The absurdity is enough to make one laugh. Yet, I fully comprehend the fascination with the limelight. We spend endless hours reading fairy tales to our children, nephew/nieces, and grandchildren about how the prince marries a peasant girl or the knight rescues the tower-trapped maiden in distress. Today, I’m thankful for those fairy tales that remind us that fame, nobility, and royalty isn’t all it’s cracked up to be.
On this day (Apr 2) in 1805, a baby boy was born to a simple, indigent family in Denmark. He attended a local school with other poor students, where he received a basic education. As the story goes, one day his mother decided to take him out in public to see the Danish King Frederick VI, who would be passing by soon with his royal entourage. As the King appeared, the boy yelled out: “He’s nothing more than a human being.” Much to her chagrin, the mom chastised the little Danish boy, screaming: “Have you gone mad, child?’ Well, I guess he had, because soon thereafter, he fled home to become an actor. He realized he was not well suited the role but he had a knack for writing.
So, he got busy writing short stories, focusing first on those fairy tales he’d heard as a child. Of all his great works, the one that resonates most with me tells the tale of a conceited emperor who was vainly interested in his attire. So, he hired two tailors to weave the most elaborate clothes in the land. Being conmen, the two weavers created a suit made of the finest fabric, so amazingly thin that only those who were intelligent and fit for their position could see it. As the weavers explained to the monarch, the items were invisible only to those unfit and ‘hopelessly stupid’. With this in mind, none of the ministers or the townsfolk of the land spoke up when the emperor strode out into public with no clothes on, fearing they would be deemed as unfit for their positions. That is, no one accept for a little child who blurted out: “But, he isn’t wearing anything at all.” Others eventually dropped the charade and joined in, but the emperor continued unfazed until the end of the procession.

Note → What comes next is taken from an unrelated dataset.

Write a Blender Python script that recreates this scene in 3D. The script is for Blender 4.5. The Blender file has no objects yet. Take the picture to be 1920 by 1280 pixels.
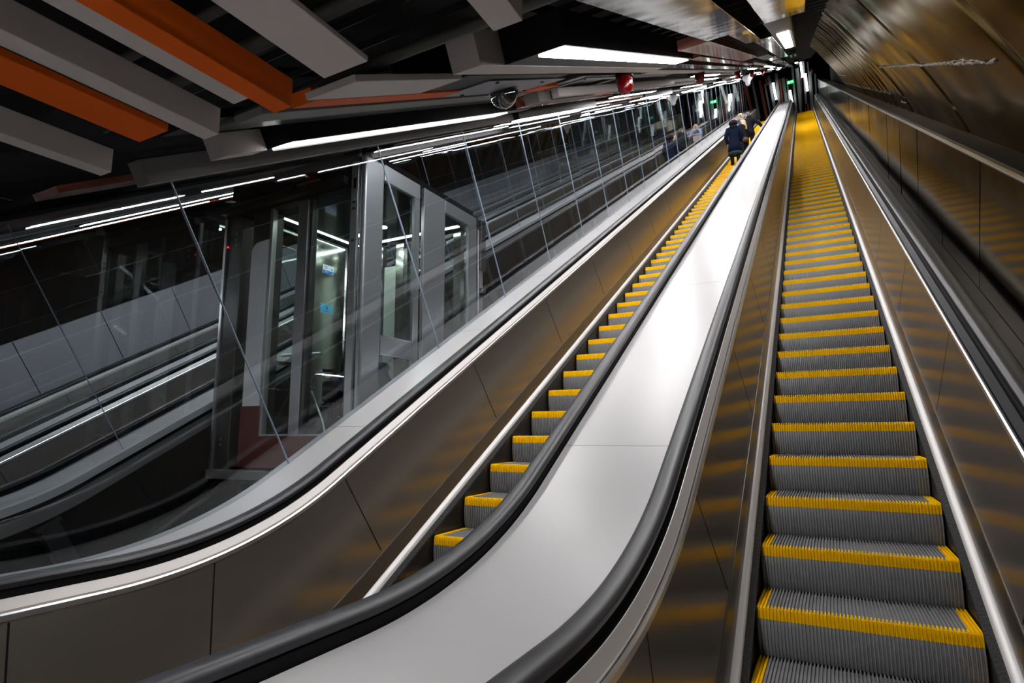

Today, I am thankful for little Danish boys like the that childhood storyteller and today’s birthday celebrant, Hans Christian Andersen. I’m also thankful for the modern day Swedish teenagers, like Greta Thunberg, who call out the hypocrisy, inanity, and idiocy in our world. They remind us never to let the limelight fool us.
Sometimes, the emperor is really not wearing any clothes. Thanks, Hans, for the reminder.